## Directive:
Retype, with no alterations, every line between the one containing "Write the bpy" and the one containing "S.camera = cam", counting both of those lines too. Pictures are to be left out.

3D scene scripts

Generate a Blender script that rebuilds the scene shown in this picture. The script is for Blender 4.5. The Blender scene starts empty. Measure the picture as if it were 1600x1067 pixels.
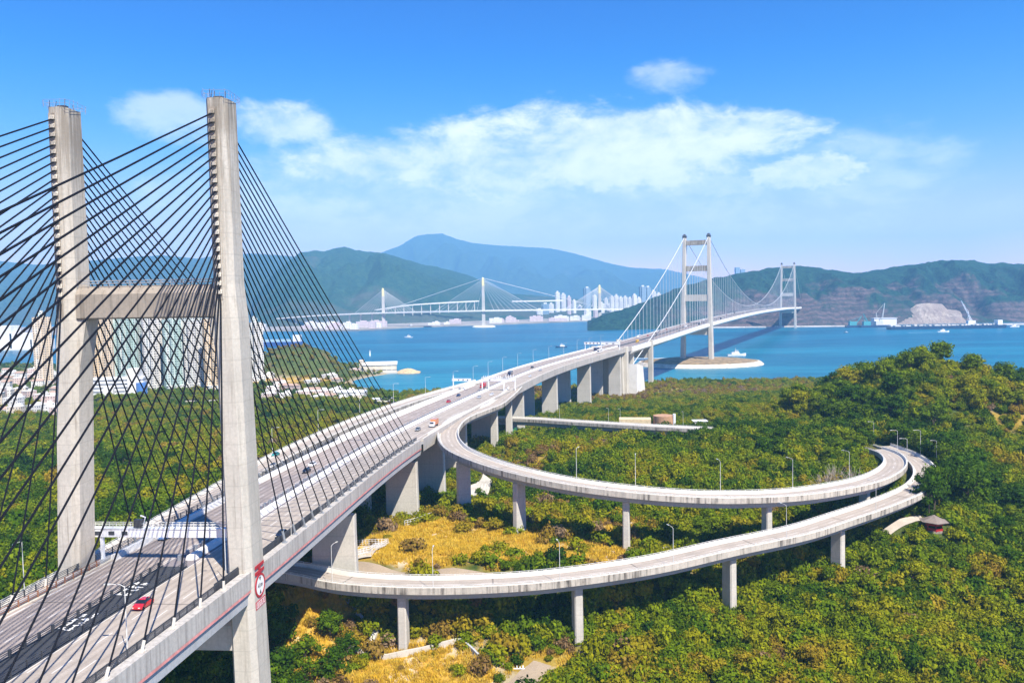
import bpy, bmesh, math, random
import numpy as np
from mathutils import Vector, Matrix

SC = bpy.context.scene
COL = SC.collection
PI = math.pi
# ------------------------------------------------------------------ camera
CAM_H, FOC, PITCH, ROLL = 111.0, 1244.0, math.radians(3.15), math.radians(1.0)
cam_data = bpy.data.cameras.new("camera")
cam = bpy.data.objects.new("camera", cam_data)
COL.objects.link(cam)
cam_data.sensor_width = 36.0
cam_data.lens = 36.0 * FOC / 1600.0
cam_data.clip_start = 1.0
cam_data.clip_end = 90000.0
cam.matrix_world = Matrix.Translation((0, 0, CAM_H)) @ Matrix.Rotation(PI / 2 - PITCH, 4, 'X') @ Matrix.Rotation(-ROLL, 4, 'Z')
SC.camera = cam
# ------------------------------------------------------------------ sun, sky, exposure
SUN_DIR = Vector((0.40, -0.66, 1.0)).normalized()
SUN_EL = math.asin(SUN_DIR.z)
SUN_AZ = math.atan2(SUN_DIR.x, SUN_DIR.y)
sun_data = bpy.data.lights.new("sun", 'SUN')
sun_data.energy = 5.0
sun_data.angle = math.radians(0.5)
sun_data.color = (1.0, 0.93, 0.82)
sun = bpy.data.objects.new("sun", sun_data)
COL.objects.link(sun)
sun.rotation_mode = 'QUATERNION'
sun.rotation_quaternion = SUN_DIR.to_track_quat('Z', 'Y')
sun.location = (0, -200, 400)

world = bpy.data.worlds.new("World")
SC.world = world
world.use_nodes = True
wt = world.node_tree
wt.nodes.clear()


class NT:
    """small helper to write node graphs"""
    def __init__(s, tree):
        s.t = tree

    def n(s, kind, ins=None, **props):
        nd = s.t.nodes.new(kind)
        for k, v in props.items():
            setattr(nd, k, v)
        for k, v in (ins or {}).items():
            sock = nd.inputs[k]
            if hasattr(v, 'is_output'):
                s.t.links.new(v, sock)
            else:
                sock.default_value = v
        return nd

    def math(s, op, a, b=0.0, c=0.0, clamp=False):
        nd = s.n('ShaderNodeMath', operation=op, use_clamp=clamp)
        for i, v in enumerate((a, b, c)):
            if hasattr(v, 'is_output'):
                s.t.links.new(v, nd.inputs[i])
            else:
                nd.inputs[i].default_value = v
        return nd.outputs[0]

    def mix(s, fac, a, b, blend='MIX'):
        nd = s.n('ShaderNodeMix', data_type='RGBA', blend_type=blend)
        for i, v in ((0, fac), (6, a), (7, b)):
            if hasattr(v, 'is_output'):
                s.t.links.new(v, nd.inputs[i])
            else:
                nd.inputs[i].default_value = v if i == 0 else (tuple(v) + (1,))[:4]
        return nd.outputs[2]

    def noise(s, vec, scale, detail=4, rough=0.55, dist=0.0):
        return s.n('ShaderNodeTexNoise', {'Vector': vec, 'Scale': scale, 'Detail': detail, 'Roughness': rough, 'Distortion': dist}).outputs[0]

    def ramp(s, fac, stops, interp='LINEAR'):
        nd = s.n('ShaderNodeValToRGB', {'Fac': fac})
        cr = nd.color_ramp
        cr.interpolation = interp
        while len(cr.elements) < len(stops):
            cr.elements.new(0.5)
        for e, (p, c) in zip(cr.elements, stops):
            e.position = p
            e.color = (tuple(c) + (1,))[:4] if hasattr(c, '__len__') else (c, c, c, 1)
        return nd.outputs[0]

    def smooth(s, v, lo, hi):
        nd = s.n('ShaderNodeMapRange', {'Value': v, 'From Min': lo, 'From Max': hi, 'To Min': 0.0, 'To Max': 1.0}, interpolation_type='SMOOTHSTEP')
        return nd.outputs[0]

    def maprange(s, v, lo, hi, a, b):
        return s.n('ShaderNodeMapRange', {'Value': v, 'From Min': lo, 'From Max': hi, 'To Min': a, 'To Max': b}).outputs[0]


def hor(px):
    return 465.0 - (px - 800) * math.tan(ROLL)


def ray(px, py):
    dx, dy = (px - 800) / FOC, (533.5 - py) / FOC
    c, s = math.cos(ROLL), math.sin(ROLL)
    dx0, dy0 = c * dx + s * dy, -s * dx + c * dy
    return Vector((dx0, math.cos(PITCH) + dy0 * math.sin(PITCH), -math.sin(PITCH) + dy0 * math.cos(PITCH)))


def at(px, py, z):
    """ground point at height z seen in direction px, py of the survey photo"""
    r = ray(px, py)
    k = (z - CAM_H) / r.z
    return Vector((r.x * k, r.y * k, z))


def atd(px, py, d):
    """point at distance d (along y) seen in direction px, py"""
    r = ray(px, py)
    k = d / r.y
    return Vector((r.x * k, d, CAM_H + r.z * k))


def build_world():
    g = NT(wt)
    sky = g.n('ShaderNodeTexSky', sky_type='NISHITA')
    sky.sun_disc = False
    sky.sun_elevation = SUN_EL
    sky.sun_rotation = SUN_AZ
    sky.altitude = 100
    sky.air_density = 1.0
    sky.dust_density = 0.25
    sky.ozone_density = 3.0
    # clouds: banks and puffs placed on the celestial sphere by bearing and elevation
    tc = g.n('ShaderNodeTexCoord')
    sp = g.n('ShaderNodeSeparateXYZ', {0: tc.outputs['Generated']})
    x, y, z = sp.outputs
    az = g.math('ARCTAN2', x, y)
    el = g.math('ARCSINE', z)
    # clear azure overhead, paler towards the horizon
    hs = g.n('ShaderNodeHueSaturation', {'Saturation': g.maprange(el, 0.0, 0.30, 1.25, 1.5), 'Value': 1.0, 'Color': sky.outputs[0]}).outputs[0]
    hs = g.mix(1.0, hs, g.ramp(g.maprange(el, 0.0, 0.40, 0.0, 1.0), [(0.0, (3.1, 1.62, 1.5)), (0.25, (2.2, 1.32, 1.4)), (0.45, (1.0, 1.12, 1.4)), (0.72, (0.12, 0.98, 1.42)), (1.0, (0.0, 0.84, 1.42))]), 'MULTIPLY')
    vec = g.n('ShaderNodeCombineXYZ', {0: az, 1: g.math('MULTIPLY', el, 1.9), 2: 0.37}).outputs[0]
    n1 = g.noise(vec, 8.0, 10, 0.62, 0.35)
    n2 = g.noise(vec, 22.0, 8, 0.65, 0.3)
    wob = g.math('ADD', g.math('MULTIPLY', g.math('SUBTRACT', n1, 0.5), 3.8), g.math('MULTIPLY', g.math('SUBTRACT', n2, 0.5), 1.8))
    total = None
    # px, py, half width, half height, strength (bearing / elevation derived from survey photo)
    for px, py, hw, hh, st, lo, hi in ((960, 232, 275, 78, 1.0, -0.3, 0.75), (1000, 200, 210, 36, 1.0, -0.25, 0.75), (1150, 200, 120, 30, 0.95, -0.25, 0.8), (1252, 270, 92, 30, 0.95, -0.05, 0.6), (1120, 290, 90, 22, 0.7, -0.2, 0.7), (575, 256, 150, 46, 0.95, -0.3, 0.9),
                                       (780, 255, 260, 64, 0.92, -0.3, 0.9), (440, 195, 98, 34, 0.8, -0.3, 0.9), (285, 190, 80, 38, 0.55, -0.3, 1.0), (760, 290, 470, 80, 0.6, -0.4, 1.1), (1045, 124, 66, 26, 0.5, -0.3, 1.0), (940, 320, 520, 100, 0.55, -0.5, 1.2)):
        r = ray(px, py).normalized()
        a0, e0 = math.atan2(r.x, r.y), math.asin(r.z)
        da = g.math('DIVIDE', g.math('SUBTRACT', az, a0), hw / FOC)
        de0 = g.math('DIVIDE', g.math('SUBTRACT', el, e0), hh / FOC)
        # flatter undersides
        d2 = g.math('ADD', g.math('MULTIPLY', da, da), g.math('MULTIPLY', de0, de0))
        v = g.math('SUBTRACT', 1.0, d2)
        v = g.math('ADD', v, g.math('MULTIPLY', wob, 0.85))
        m = g.math('MULTIPLY', g.smooth(v, lo, hi), st)
        total = m if total is None else g.math('MAXIMUM', total, m)
    cov = g.math('MULTIPLY', total, g.smooth(el, -0.01, 0.05))
    cc = g.mix(g.smooth(g.math('ADD', g.math('MULTIPLY', n1, 0.7), g.math('MULTIPLY', n2, 0.3)), 0.40, 0.60), (7.6, 8.4, 10.8), (11.6, 11.5, 12.4))
    col = g.mix(g.math('MULTIPLY', cov, 0.83), hs, cc)
    bg = g.n('ShaderNodeBackground', {'Color': col, 'Strength': 0.066})
    out = g.n('ShaderNodeOutputWorld', {'Surface': bg.outputs[0]})


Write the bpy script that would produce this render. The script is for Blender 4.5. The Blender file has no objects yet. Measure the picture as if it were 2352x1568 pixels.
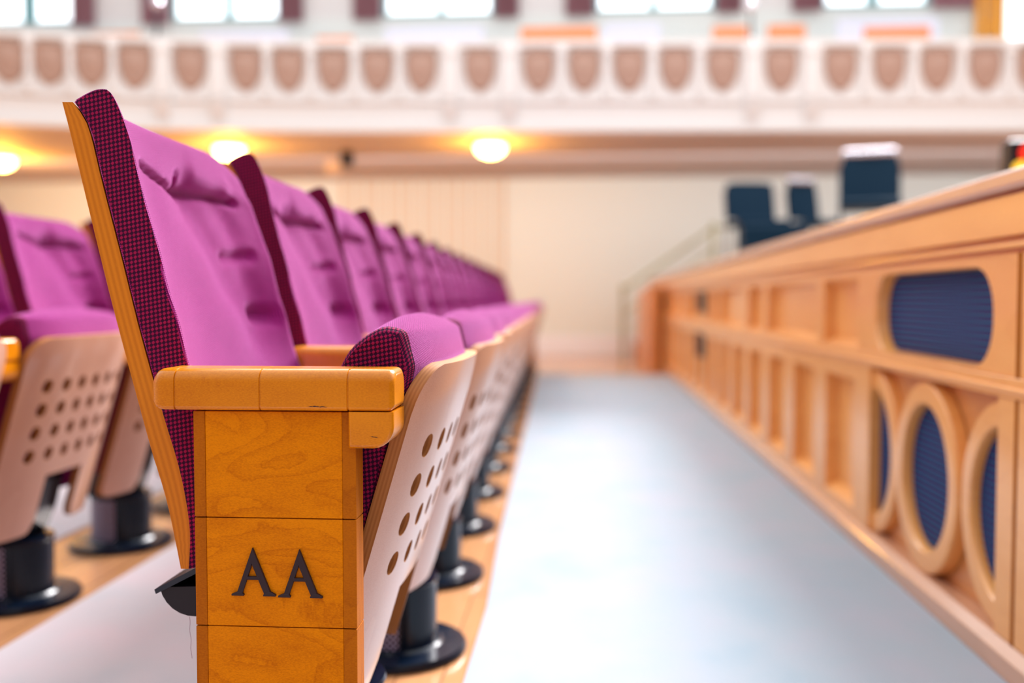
import bpy, bmesh, math, random
from mathutils import Vector, Matrix, Euler
R = random.Random(7)
S = bpy.context.scene
COL = S.collection
PI = math.pi

# ---------------------------------------------------------------- camera
FPX = 2250.0
H = 0.735
PSI = math.atan(162 / FPX)
TH = math.atan(96 / FPX)
cd = bpy.data.cameras.new('camera')
cam = bpy.data.objects.new('camera', cd)
COL.objects.link(cam)
cam.location = (0, 0, H)
cam.rotation_euler = (PI / 2 - TH, 0, PSI)
cd.sensor_width = 36
cd.lens = FPX / 2352 * 36
cd.clip_start = 0.05
cd.clip_end = 100
cd.dof.use_dof = True
cd.dof.focus_distance = 1.22
cd.dof.aperture_fstop = 1.6
S.camera = cam

# ---------------------------------------------------------------- world: soft daylight from the hall's upper windows
W = bpy.data.worlds.new('hall_daylight')
S.world = W
W.use_nodes = True
nt = W.node_tree
nt.nodes.clear()
o = nt.nodes.new('ShaderNodeOutputWorld')
bg = nt.nodes.new('ShaderNodeBackground')
tc = nt.nodes.new('ShaderNodeTexCoord')
sx = nt.nodes.new('ShaderNodeSeparateXYZ')
rp = nt.nodes.new('ShaderNodeValToRGB')
mr = nt.nodes.new('ShaderNodeMapRange')
mr.inputs['From Min'].default_value = -0.4
mr.inputs['From Max'].default_value = 1.0
rp.color_ramp.elements[0].position = 0.0
rp.color_ramp.elements[0].color = (0.17, 0.14, 0.14, 1)
rp.color_ramp.elements[1].position = 1.0
rp.color_ramp.elements[1].color = (0.95, 0.98, 1.0, 1)
e = rp.color_ramp.elements.new(0.32)
e.color = (0.36, 0.33, 0.34, 1)
nt.links.new(tc.outputs['Generated'], sx.inputs[0])
my = nt.nodes.new('ShaderNodeMath')
my.operation = 'MULTIPLY_ADD'
my.inputs[1].default_value = 0.55      # the windowed far end is brighter than the hall behind the camera
nt.links.new(sx.outputs['Y'], my.inputs[0])
nt.links.new(sx.outputs['Z'], my.inputs[2])
nt.links.new(my.outputs[0], mr.inputs['Value'])
nt.links.new(mr.outputs[0], rp.inputs[0])
nt.links.new(rp.outputs[0], bg.inputs['Color'])
bg.inputs['Strength'].default_value = 1.9
nt.links.new(bg.outputs[0], o.inputs['Surface'])


def area_light(name, loc, rot, sx_, sy_, energy, col):
    d = bpy.data.lights.new(name, 'AREA')
    d.shape = 'RECTANGLE'
    d.size = sx_
    d.size_y = sy_
    d.energy = energy
    d.color = col
    ob = bpy.data.objects.new(name, d)
    COL.objects.link(ob)
    ob.location = loc
    ob.rotation_euler = rot
    return ob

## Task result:
Write the bpy script that would produce this render. The script is for Blender 4.5. The Blender file has no objects yet. Measure the picture as if it were 2352x1568 pixels.
import bpy, bmesh, math, random
from mathutils import Vector, Matrix, Euler
R = random.Random(7)
S = bpy.context.scene
COL = S.collection
PI = math.pi

# ---------------------------------------------------------------- camera
FPX = 2250.0
H = 0.735
PSI = math.atan(162 / FPX)
TH = math.atan(96 / FPX)
cd = bpy.data.cameras.new('camera')
cam = bpy.data.objects.new('camera', cd)
COL.objects.link(cam)
cam.location = (0, 0, H)
cam.rotation_euler = (PI / 2 - TH, 0, PSI)
cd.sensor_width = 36
cd.lens = FPX / 2352 * 36
cd.clip_start = 0.05
cd.clip_end = 100
cd.dof.use_dof = True
cd.dof.focus_distance = 1.22
cd.dof.aperture_fstop = 1.6
S.camera = cam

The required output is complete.